The proposed research is based on an interdisciplinary effort that involves polymer surface chemistry, interface manipulation, and advanced nano-/microfabrication techniques. Through the interplay of surface roughness at the micro- and nano- scales at specific locations on a topographically structured surface, a quantitative understanding of surface properties will evolve and test the incompletely understood basic theories. Specifically, the PI plans to: 1) design new chemical routes to selectively graft polymer brushes only on the tip of the nanopatterned surface; 2) develop novel synthetic and fabrication strategies to spatially control the grafting density, (relative) chain length, composition, architecture, and location of polymer brushes on the silicon and polymer nanostructures, 3) synthesize a variety of responsive brushes with increasing complexity, to systematically investigate their structure and function in collapsed and extended states on a patterned substrate; 4) quantitatively relate molecular parameters to the driving forces for the surface wettability and transition in response to a small temperature change.
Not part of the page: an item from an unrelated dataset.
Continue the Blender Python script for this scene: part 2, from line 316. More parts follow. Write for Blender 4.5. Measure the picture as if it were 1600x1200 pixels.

Nature offers excellent examples of hierarchical architectures with multi-faceted functions. For example, animal fur pulls the tips of the fibers together while keeping them separated closer to the skin, allowing for the sheeting of water off the fur. The geckos foot is self-cleaning, dry adhesive on the tips of the foot toes. Inspired by the unique natural designs, this proposal aims to develop novel synthetic approaches that will spatially control and switch the surface/interfacial properties in three dimensions. It will not only provide important scientific insights of how to manipulate surface wettability and adhesion, but also will impact a diverse range of technologies, including microfluidics, controlled assembly and material synthesis, cell engineering, and soft robotics. Students at all levels will be exposed to a diverse range of topics in chemistry, materials science and engineering, and nanotechnology through new training and outreach opportunities, including an annual research retreat, a new course development, and industrial internships at Bell Laboratories, Lucent Technologies.
Control of interfacial properties is of great importance for both fundamental materials research and practical applications. Nature offers excellent examples of hierarchical architectures with spatially controlled wetting and adhesion properties. For example, animal fur pulls the tips of the fibers together while keeping them separated closer to the skin, allowing for the "sheeting" of water off the fur. The gecko’s foot is self-cleaning, dry adhesive on the tips of the foot toes. Inspired by the unique natural designs, we have fabricated high aspect ratio (HAR) polymer pillar arrays and developed novel approaches to functionalize the surface of HAR pillars selectively. In turn, we study the surface properties and their dynamic tuning as a function of surface topography, chemistry and environmental change. Due to their mechanical compliance and large surface area, the HAR micropillars are susceptible to deformation by surface forces, such as adhesive and capillary forces. We have developed systematic understanding of these forces and test the incompletely understood theories, leading to the development of new methods to fabricate hierarchical HAR micropillar arrays. The new insights into the HAR polymer pillar stability and clustering allow us to develop new methods of fabrication hierarchical HAR micropillar array and to harness these forces towards controlled assembly and actuation of micropillar arrays for novel applications (e.g. ultrathin whiteness and tunable optical display). The study supported by NSF grant not only provides important scientific insights of how to manipulate surface wettability and adhesion, but also will impact a diverse range of technologies, including microfluidics, controlled assembly and material synthesis, cell engineering, and soft robotics. Our results have been presented in numerous conferences (ACS, APS, MRS and Gordon Research Conference) and invited seminars. Two invited reviews were published in Acc. Chem. Res. and Adv. Funct. Mater., respectively. Students at all levels and postdocs involved in the project have been exposed to a diverse range of topics in chemistry, materials science and engineering, and nanotechnology through new training and outreach opportunities, including REU activities, science demonstrations at K-12 level, a new course development, senior design projects, industrial internship, and new collaborations with Industry.